C'est pourquoi je réitère fortement ma proposition d'étudier la mise en oeuvre d'une politique de prérecrutement, avec le rétablissement de bourses ou d'allocations destinées aux étudiants motivés, j'y insiste, et ayant besoin de soutien financier. Mais nous pourrons en rediscuter lors de l'examen du projet budget pour 2002.
Quant à l'IUFM de Créteil et à la nécessité de parachever ses implantations, je demande à M. le ministre de l'éducation nationale d'engager avec tous les intéressés une concertation permettant de définir les solutions et de les programmer dans le temps.

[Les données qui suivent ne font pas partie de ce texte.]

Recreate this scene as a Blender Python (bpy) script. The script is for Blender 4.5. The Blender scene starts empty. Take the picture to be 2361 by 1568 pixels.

Mme Ségolène Royal, ministre déléguée. Je demande la parole.
M. le président. La parole est à Mme la ministre.
Mme Ségolène Royal, ministre déléguée. Madame la sénatrice, je transmettrai, bien sûr, votre réponse au ministre de l'éducation nationale. Mais je dois dire, à titre personnel, que l'idée de présélection des élèves pour soutenir leur engagement dans le métier d'enseignant est tout à fait excellente.
D'ailleurs, lorsque j'étais ministre en charge de l'enseignement scolaire, j'ai créé, vous le savez, des bourses du mérite pour les bons élèves en classe de troisième...
Mme Hélène Luc. Absolument !
Mme Ségolène Royal, ministre déléguée. ... afin de leur permettre ensuite d'accéder à un encadrement éducatif, à des internats et de se projeter dans ce métier d'enseignant.
Mme Hélène Luc. Cela se pratique d'ailleurs dans l'enseignement professionnel !
Mme Ségolène Royal, ministre déléguée. Tout à fait ! En effet, ces élèves n'ont pas forcément nourri cette ambition ou n'ont pas eu la chance d'avoir des parents qui pouvaient les projeter vers ce métier d'enseignant. Je pense qu'il y a là un blocage psychologique à surmonter pour que d'excellents élèves, issus, de surcroît, de familles modestes, puissent s'orienter vers ce métier d'enseignant et bénéficier de dispositifs d'accompagnement et de présélection dès la sortie du collège.